• _Exercise objective_: From the material below, list every line containing "scene".

+++++

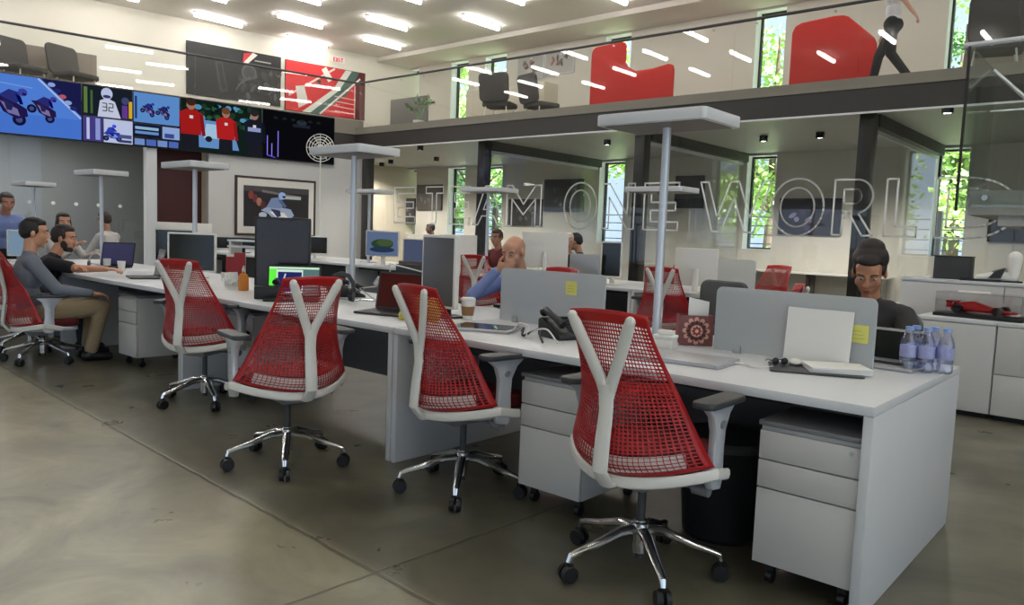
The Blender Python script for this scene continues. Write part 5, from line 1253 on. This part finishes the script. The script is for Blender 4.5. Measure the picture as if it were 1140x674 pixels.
    if style != 'bald':
        if style in ('short', 'crop', 'bun', 'long'):
            eh((0,-.028,.052), (.082,.092,.078)); eh((0,-.05,.015), (.074,.07,.07)); eh((0,.03,.092), (.06,.055,.032))
            for sx in (-1,1): eh((sx*.066,-.01,.03), (.016,.05,.04))
        if style == 'short': eh((0,.045,.098), (.052,.04,.03)); eh((0,-.01,.115), (.065,.07,.03))
        if style == 'bun': eh((0,-.035,.07), (.09,.094,.08)); eh((0,-.055,.125), (.068,.06,.046)); eh((0,.012,.086), (.07,.048,.032))
        if style == 'long':
            eh((0,-.05,-.06), (.078,.055,.12))
            for sx in (-1,1): eh((sx*.075,-.01,-.05), (.02,.045,.1))
        if style == 'cap': eh((0,-.01,.06), (.082,.098,.066)); eh((0,.02,.1), (.06,.06,.03))
        ho = bake(hb, 'hair' if style != 'cap' else 'cap', HM_, t, .006, 3)
    else:
        hb.bm.free()
    if beard:
        bb = MB(); eb = lambda c, r: bb.ell(h(*c), r, H3, 14, 10)
        eb((0,.04,-.085), (.052,.046,.036)); eb((0,.068,-.098), (.028,.024,.022)); [eb((sx*.052,.025,-.05), (.014,.034,.04)) for sx in (-1,1)]; eb((0,.094,-.046), (.026,.009,.006))
        bake(bb, 'beard', HM_, t, .006, 2)
    # ---- clothes
    sm = shirt; c = MB(); torso(c, .006)
    for k in range(2):
        if sleeve == 'long': c.cap(sh[k], el[k], .06, .05).cap(el[k], el[k] + (wr[k]-el[k])*.93, .049, .036)
        elif sleeve == 'roll': c.cap(sh[k], el[k], .06, .05).cap(el[k], el[k] + (wr[k]-el[k])*.4, .049, .043)
        else: c.cap(sh[k], sh[k] + (el[k]-sh[k])*.72, .062, .058)
    c.cap(nb - tv2*.03, nb + tv2*.022, .068 if not female else .06, .058 if not female else .052)
    so = bake(c, 'shirt' if sleeve != 'long' or not female else 'sweater', sm, t, max(vox, .008), 4)
    c = MB(); c.ell(P0 - Vector((0,0,.01)), (.18,.132,.12))
    for k in range(2): c.cap(hips[k], knees[k], .096, .071).cap(knees[k], feet[k] + (knees[k]-feet[k])*.06, .068, .056)
    bake(c, 'trousers', trouser, t, max(vox, .009), 4)
    for k in range(2):
        s_ = MB(); s_.cap(feet[k]-Vector((0,.03,.04)), feet[k]+Vector((0,.15,-.05)), .045, .035).cap(feet[k]-Vector((0,.01,.04)), feet[k]+Vector((0,0,.0)), .046, .042)
        o = bake(s_, 'shoe', shoe or BLACKP, t, .009, 2)
    if cuff is not None:
        k, m_ = cuff; d = (wr[k]-el[k]).normalized(); p = wr[k]-d*.015
        MB().tube([p-d*.012, p+d*.012], .032, 16, ry=.032).build('watch', m_, t)
    return t
def cloth(n, c): return mat('cloth_'+n, rgb(*c), .9, noise=.1, scale=45, bump=.15, bscale=180)
JEANS = cloth('dark_jeans', (40,44,56)); BLK = cloth('black', (28,28,30)); KHAKI = cloth('khaki', (150,132,104)); GREYS = cloth('grey_sweater', (112,118,130)); DARKS = cloth('charcoal', (54,52,54)); BLUE = cloth('sky_blue', (128,144,196)); WHT = cloth('white', (222,220,222)); TEE = cloth('black_tee', (30,30,36))
def local(loc, rz, w):
    return Matrix.Rotation(-rz, 4, 'Z') @ (Vector(w) - Vector(loc))
# woman in the dark sweater
L = (-1.22, 4.5, 0); r_ = R(180)
person('seated woman in dark charcoal sweater with hair tied up, looking down at her desk', L, r_, hz=.465, lean=.2, bend=.16, head=(.2,.44), skin=(172,120,92), shirt=DARKS, trouser=JEANS, hair=(30,22,20), style='bun', female=True, vox=.007,
       hands=[local(L, r_, (-1.02,3.92,.79)), local(L, r_, (-1.45,3.95,.79))], poles=[(-.9,-.4,-.6),(.9,-.4,-.6)], knees=[(-.1,.4,.52),(.1,.4,.52)])
# bald man
L = (-3.66, 4.47, 0); r_ = R(184)
person('bald man in light blue shirt with hand at his mouth', L, r_, hz=.475, lean=.25, bend=.18, head=(.1,.3), skin=(196,146,120), shirt=BLUE, trouser=JEANS, hair=(120,98,84), style='bald', vox=.007,
       hands=[local(L, r_, (-3.3,3.85,.79)), 'chin'], poles=[(-.6,-.3,-1),(.9,.3,-1)], knees=[(-.13,.4,.52),(.13,.4,.52)])
# man in grey sweater and khaki trousers
hp_ = HUBS['seated']; r_ = R(-9); L = (-7.42, 2.22, 0)
person('seated man in grey sweater and khaki trousers, turned to the desk', L, r_, hz=.405, lean=-.16, bend=.22, head=(-.25,.05), skin=(206,152,122), shirt=GREYS, trouser=KHAKI, hair=(30,26,26), style='short', vox=.007,
       hands=[(-.2,.42,.59),(.26,.42,.61)], knees=[(-.14,.50,.48),(.15,.52,.48)], feet=[(-.16,.46,.085),(.16,.42,.085)], shoe=BLACKP, curl=(.6,.6), cuff=(1, BLACKP))
# bearded man in black t-shirt
L = (-8.12, 2.42, 0); r_ = R(-22)
person('bearded man in black t-shirt reaching across the desk', L, r_, hz=.40, lean=.3, bend=.14, head=(-.3,.1), skin=(204,148,120), shirt=TEE, trouser=JEANS, hair=(40,30,26), style='short', sleeve='short', beard=True, vox=.007,
       hands=[local(L, r_, atz(112,303,.785)), local(L, r_, atz(150,303,.785))], poles=[(-.6,-.3,-.8),(.6,-.3,-.8)])
chair('', -22, 'red mesh office chair that the bearded man sits on', (L[0], L[1], 0))
# dark-haired woman beyond the desk
p = atx(62, 258, -10.95); L = (-10.95, p.y, 0)
person('dark-haired woman behind the two seated men', L, R(-70), hz=.50, lean=.1, bend=.1, head=(-.4,.1), skin=(200,146,122), shirt=cloth('pale', (190,186,184)), trouser=BLK, hair=(34,26,26), style='long', female=True, vox=.009, hands=[(-.2,.42,.8),(.05,.4,.9)])
# man leaning at far left
p = atx(10, 219, -10.9); L = (-11.3, p.y, 0)
person('standing man in light blue shirt leaning forward at the far left', L, R(-92), hz=.80, lean=.42, bend=.15, head=(0,.25), skin=(170,118,98), shirt=BLUE, trouser=BLK, hair=(60,54,54), style='crop', vox=.009, hands=[(-.2,.55,.9),(.25,.5,.95)],
       knees=[(-.1,.02,.49),(.1,.05,.49)], feet=[(-.1,-.02,.085),(.1,.05,.085)])
p = aty(120, 259, 4.7); L = (p.x, 4.75, 0)
person('person with brown hair in pale top behind the violet laptop', L, R(120), hz=.53, lean=.1, bend=.05, head=(0,.1), skin=(176,130,106), shirt=cloth('pale', (190,186,184)), trouser=BLK, hair=(58,44,36), style='short', vox=.01)
# second row people
p = aty(630, 273, 8.3); L = (p.x, 8.35, 0)
person('person with white cap and dark jacket at the second row', L, R(215), hz=.50, lean=.12, bend=.1, head=(.2,.1), skin=(190,140,116), shirt=BLK, trouser=BLK, hair=(214,206,188), style='cap', vox=.01)
p = aty(656, 274, 9.2); L = (p.x, 9.2, 0)
person('dark-haired person bent low right of the white-capped one', L, R(120), hz=.50, lean=.2, bend=.1, head=(0,.2), skin=(180,130,106), shirt=DARKS, trouser=BLK, hair=(36,34,38), style='short', vox=.01)
p = aty(556, 270, 8.4); L = (p.x, 8.45, 0)
person('dark-haired person mostly hidden behind the bald man', L, R(190), hz=.50, lean=.1, bend=.1, head=(0,.1), skin=(176,128,106), shirt=cloth('wine', (110,50,50)), trouser=BLK, hair=(70,50,40), style='short', vox=.01)
p = aty(486, 240, 12.6); L = (p.x, 12.6, 0)
person('person in dark clothes seated at the far window left of the column', L, R(150), hz=.62, lean=.1, bend=.1, head=(0,.1), skin=(120,84,70), shirt=cloth('navy', (44,46,60)), trouser=BLK, hair=(30,26,26), style='crop', vox=.01)
tb = thing('side_chair', 'dark high-backed chair under the seated person by the far window', 'chair', (L[0], L[1], 0), R(150))
MB().prism(rrect(-.25,.25,-.2,.24,.06), .42,.5).bevel(.02).build('seat', DGREYP, tb); MB().prism(rrect(-.25,.25,.5,1.05,.1), -.03,.03, frame((0,-.22,0),(1,0,0),(0,0,1))).bevel(.02).build('backrest', DGREYP, tb)
for x in (-.2,.2):
    for y in (-.16,.2): MB().cyl((x,y,0),(x,y,.43),.016,n=8).build('leg', DARKM, tb)
# walking person on the gallery
p = aty(990, 86, 12.2); L = (p.x, 12.2, 3.56)
person('person in white shirt and black trousers walking along the gallery', L, R(90), hz=.97, lean=.06, bend=.02, head=(0,.1), skin=(196,146,124), shirt=WHT, trouser=BLK, hair=(120,60,46), style='crop', sleeve='short', vox=.009,
       hands=[(-.24,-.36,.98),(.22,.2,.9)], poles=[(-.3,-1,.2),(.3,-1,0)], knees=[(-.1,-.02,.53),(.1,.2,.55)], feet=[(-.1,-.32,.12),(.1,.28,.085)])
# ================================================================== OUTDOORS, LIGHT, CAMERA
struct(box('ground_outside', mat('pale_ground', rgb(176,178,168), .9, noise=.15, scale=1), None, -45, 25, 15.86, 60, -.3, -.05))
lawn = struct(box('lawn', mat('lawn_green', rgb(110,140,70), .95, noise=.3, scale=2), None, -45, 25, 21, 60, -.06, -.02))
fc = thing('yard_fence', 'dark horizontal bar fence outside the back windows', 'fence', (-20, 18.2, -.05))
for i in range(9): MB().box(i*3.2, i*3.2+.14, 0, .14, 0, 2.15).build('fence_post', DARKM, fc)
for k in range(9):
    box('fence_rail', DARKM, fc, 0, 28, .14, .16, .2+.22*k, .225+.22*k)
def tree(label, x, y, h, cr, n, seed, m):
    rr = random.Random(seed); t = thing('tree', label, 'tree', (x, y, -.05), 0, 'trees outside the back windows')
    tk = MB(); tk.tube([(0,0,0),(.06,.03,h*.3),(-.05,.06,h*.6),(0,0,h*.9)], [.16,.13,.1,.04], 9); tips = []
    for k in range(9):
        a = rr.uniform(0,2*PI); z = h*rr.uniform(.25,.7); e = Vector((cr*.75*math.cos(a), cr*.75*math.sin(a), z+h*rr.uniform(.08,.25))); tk.tube([(0,0,z), e*.5+Vector((0,0,z*.55)), e], [.06,.04,.015], 6)
    tk.build('trunk', BARK, t)
    vs = []; fs = []
    cl = [(Vector((rr.uniform(-1,1)*cr*.8, rr.uniform(-1,1)*cr*.8, h*rr.uniform(.22,1.0))), rr.uniform(.5,1.0)) for _ in range(30)]
    for k in range(n):
        c, s_ = cl[k % 30]; g = lambda: rr.gauss(0, .36)
        p = c + Vector((g(), g(), g()))*s_*1.2
        d = Vector((rr.uniform(-1,1), rr.uniform(-1,1), rr.uniform(-.7,.4))).normalized(); w = d.orthogonal().normalized(); w.rotate(Matrix.Rotation(rr.uniform(0,6),3,d)); L_ = rr.uniform(.14,.3)
        i = len(vs); vs += [p, p+d*L_*.5+w*L_*.28, p+d*L_, p+d*L_*.5-w*L_*.28]; fs.append((i,i+1,i+2,i+3))
    me = bpy.data.meshes.new('foliage'); me.from_pydata(vs, [], fs); me.materials.append(m); o = bpy.data.objects.new('foliage', me); COL.objects.link(o); o.parent = t
LEAFA = mat('leaf_yellow_green', rgb(178,204,124), .6, noise=.3, scale=3)
for i, (x, y, h, cr, m, l) in enumerate(((-4.6, 23, 9, 2.6, LEAFA, 'yellow-green tree outside the rightmost window'), (-10.5, 25, 9, 2.8, LEAF, 'bright green tree outside the window by the letter W'), (-17, 22.6, 9, 2.8, LEAFA, 'yellow-green tree outside the window by the letter O'),
        (-23.5, 24, 9, 3, LEAF, 'green tree outside the window right of the second column'), (-28, 29, 8, 2.5, LEAF2, 'deep green tree outside the far left windows'), (-7.0, 34, 10, 3.2, LEAF2, 'deep green tree standing farther back, between the two right windows'), (1.5, 24, 9, 2.8, LEAFA, 'yellow-green tree right of the rightmost window'), (7.8, 30, 9, 3, LEAF, 'bright green tree farthest to the right outside'))):
    tree(l, x, y, h, cr, 6500, 20+i, m)

w = bpy.data.worlds.new('sky'); bpy.context.scene.world = w; w.use_nodes = True; nt = w.node_tree; bg = nt.nodes['Background']
tc = nt.nodes.new('ShaderNodeTexCoord'); sx = nt.nodes.new('ShaderNodeSeparateXYZ'); rp = nt.nodes.new('ShaderNodeValToRGB')
rp.color_ramp.elements[0].position = .45; rp.color_ramp.elements[0].color = (.54,.69,.90,1); rp.color_ramp.elements[1].position = .62; rp.color_ramp.elements[1].color = (.66,.83,1.0,1)
mr = nt.nodes.new('ShaderNodeMapRange'); mr.inputs[1].default_value = -1; mr.inputs[2].default_value = 1
nt.links.new(tc.outputs['Generated'], sx.inputs[0]); nt.links.new(sx.outputs['Z'], mr.inputs[0]); nt.links.new(mr.outputs[0], rp.inputs[0]); nt.links.new(rp.outputs[0], bg.inputs[0])
bg.inputs[1].default_value = WORLD
sun = bpy.data.lights.new('sun', 'SUN'); sun.energy = SUN; sun.angle = .03; so = bpy.data.objects.new('sun', sun); COL.objects.link(so)
so.rotation_euler = Vector((-.75, .35, -1)).to_track_quat('-Z', 'Y').to_euler()
# rectangular area lamp builder
def area(name, loc, sx_, sy_, e, col=(1,.96,.9), rot=(0,0,0)):
    l = bpy.data.lights.new(name, 'AREA'); l.shape = 'RECTANGLE'; l.size = sx_; l.size_y = sy_; l.energy = e; l.color = col
    o = bpy.data.objects.new(name, l); COL.objects.link(o); o.location = loc; o.rotation_euler = rot; return o
p_ = LW(-8, 3.05, 1.6); area('glass_room_added_fill', p_, 1, 5, 170, (1, .97, .93))  # unseen fill light added to brighten the glass room
cam = bpy.data.cameras.new('camera'); cam.sensor_width = 36; cam.lens = FPX / 1140 * 36; cam.clip_start = .05; cam.clip_end = 200
co = bpy.data.objects.new('camera', cam); COL.objects.link(co); M = RW.to_4x4(); M.translation = CAM; co.matrix_world = M
sc = bpy.context.scene; sc.camera = co
sc.view_settings.view_transform = 'Standard'; sc.view_settings.look = 'None'; sc.view_settings.gamma = 1; sc.view_settings.use_curve_mapping = False
sc.view_settings.exposure = EXPO
sc.cycles.transparent_max_bounces = 32; sc.cycles.max_bounces = 8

+++++

• _Answer to this problem_:
The Blender Python script for this scene continues. Write part 5, from line 1253 on. This part finishes the script. The script is for Blender 4.5. Measure the picture as if it were 1140x674 pixels.
w = bpy.data.worlds.new('sky'); bpy.context.scene.world = w; w.use_nodes = True; nt = w.node_tree; bg = nt.nodes['Background']
sc = bpy.context.scene; sc.camera = co